EXERCISE DETAILS: Return all of the data exactly, with nothing left out but the pictures.

GIVEN DATA:
________________

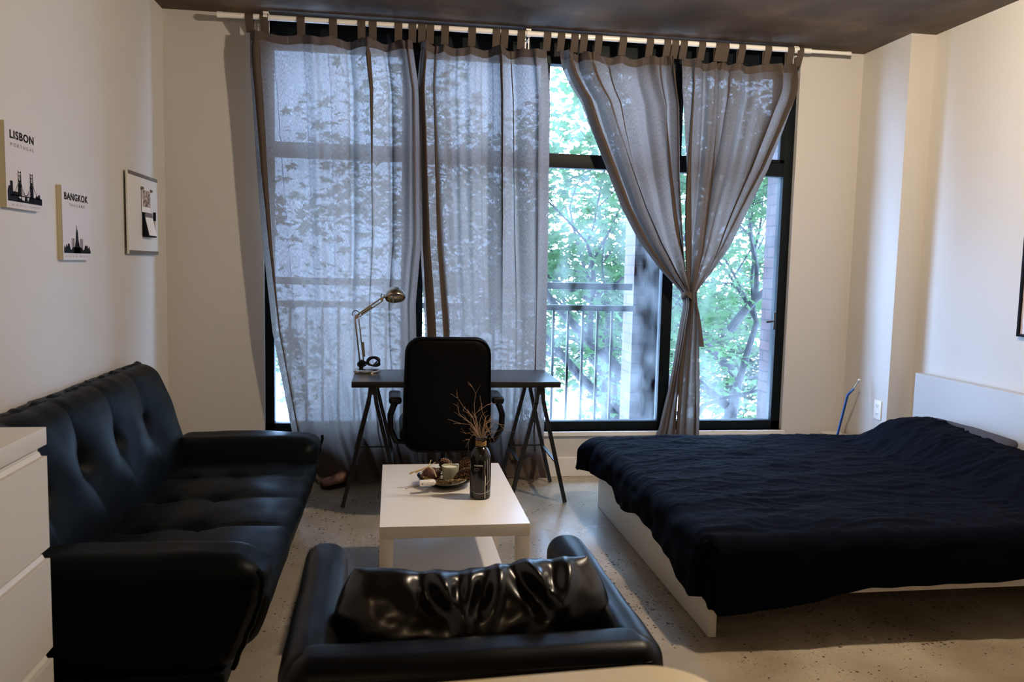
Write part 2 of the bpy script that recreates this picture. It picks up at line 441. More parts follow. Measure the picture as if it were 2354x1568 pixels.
# ------------------------------------------------------------------ room shell
XL, XR, XC, YB, YC, ZC = -1.365, 3.305, 3.14, 5.22, 4.71, 2.875
YN = -2.6
WX0, WX1, WZ0, WZ1 = -0.79, 2.69, 0.305, 2.872      # window opening
struct('floor', MB().box(XL-.2, XR+.2, YN-.2, YB+.35, -.15, 0), m_floor)
struct('ceiling', MB().box(XL-.2, XR+.2, YN-.2, YB+.35, ZC, ZC+.25), m_ceil)
struct('wall_left', MB().box(XL-.2, XL, YN, YB+.35, 0, ZC), m_wall)
struct('wall_right', MB().box(XR, XR+.2, YN, YB+.35, 0, ZC), m_wall)
struct('wall_near', MB().box(XL-.2, XR+.2, YN-.2, YN, 0, ZC), m_wall)
w = MB().box(XL, WX0, YB, YB+.10, 0, ZC).box(WX1, XR, YB, YB+.10, 0, ZC).box(WX0, WX1, YB, YB+.10, 0, WZ0)
struct('wall_window', w, m_wall)
struct('wall_column', MB().box(XC, XR, YC, YB, 0, ZC, ), m_wall)
struct('baseboard_window', MB().box(XL, XC, YB-.012, YB, 0, .132, .003), m_trim)
struct('baseboard_left', MB().box(XL, XL+.012, YN, YB-.012, 0, .132, .003), m_trim)
struct('baseboard_right', MB().box(XR-.012, XR, YN, YC, 0, .132, .003), m_trim)
struct('trim_1', MB().box(WX0-.01, WX1+.015, YB-.022, YB+.05, WZ0-.028, WZ0, .003), m_trim)
# facade round the room, outside; unseen upper wall added to block the sun
struct('wall_facade', MB().box(XL-3, XR+3, YB+.05, YB+.35, ZC+.25, ZC+5).box(XL-3, XR+3, YN, YB+.35, -4.2, -.15).box(XL-3, WX0, YB+.10, YB+.40, -.15, ZC+.25).box(WX1, XR+3, YB+.10, YB+.40, -.15, ZC+.25).box(WX0, WX1, YB+.12, YB+.38, -.15, WZ0-.02), m_brick)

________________

FULL OUTPUT:
Write part 2 of the bpy script that recreates this picture. It picks up at line 441. More parts follow. Measure the picture as if it were 2354x1568 pixels.
# ------------------------------------------------------------------ room shell
XL, XR, XC, YB, YC, ZC = -1.365, 3.305, 3.14, 5.22, 4.71, 2.875
YN = -2.6
WX0, WX1, WZ0, WZ1 = -0.79, 2.69, 0.305, 2.872      # window opening
struct('floor', MB().box(XL-.2, XR+.2, YN-.2, YB+.35, -.15, 0), m_floor)
struct('ceiling', MB().box(XL-.2, XR+.2, YN-.2, YB+.35, ZC, ZC+.25), m_ceil)
struct('wall_left', MB().box(XL-.2, XL, YN, YB+.35, 0, ZC), m_wall)
struct('wall_right', MB().box(XR, XR+.2, YN, YB+.35, 0, ZC), m_wall)
struct('wall_near', MB().box(XL-.2, XR+.2, YN-.2, YN, 0, ZC), m_wall)
w = MB().box(XL, WX0, YB, YB+.10, 0, ZC).box(WX1, XR, YB, YB+.10, 0, ZC).box(WX0, WX1, YB, YB+.10, 0, WZ0)
struct('wall_window', w, m_wall)
struct('wall_column', MB().box(XC, XR, YC, YB, 0, ZC, ), m_wall)
struct('baseboard_window', MB().box(XL, XC, YB-.012, YB, 0, .132, .003), m_trim)
struct('baseboard_left', MB().box(XL, XL+.012, YN, YB-.012, 0, .132, .003), m_trim)
struct('baseboard_right', MB().box(XR-.012, XR, YN, YC, 0, .132, .003), m_trim)
struct('trim_1', MB().box(WX0-.01, WX1+.015, YB-.022, YB+.05, WZ0-.028, WZ0, .003), m_trim)
# facade round the room, outside; unseen upper wall added to block the sun
struct('wall_facade', MB().box(XL-3, XR+3, YB+.05, YB+.35, ZC+.25, ZC+5).box(XL-3, XR+3, YN, YB+.35, -4.2, -.15).box(XL-3, WX0, YB+.10, YB+.40, -.15, ZC+.25).box(WX1, XR+3, YB+.10, YB+.40, -.15, ZC+.25).box(WX0, WX1, YB+.12, YB+.38, -.15, WZ0-.02), m_brick)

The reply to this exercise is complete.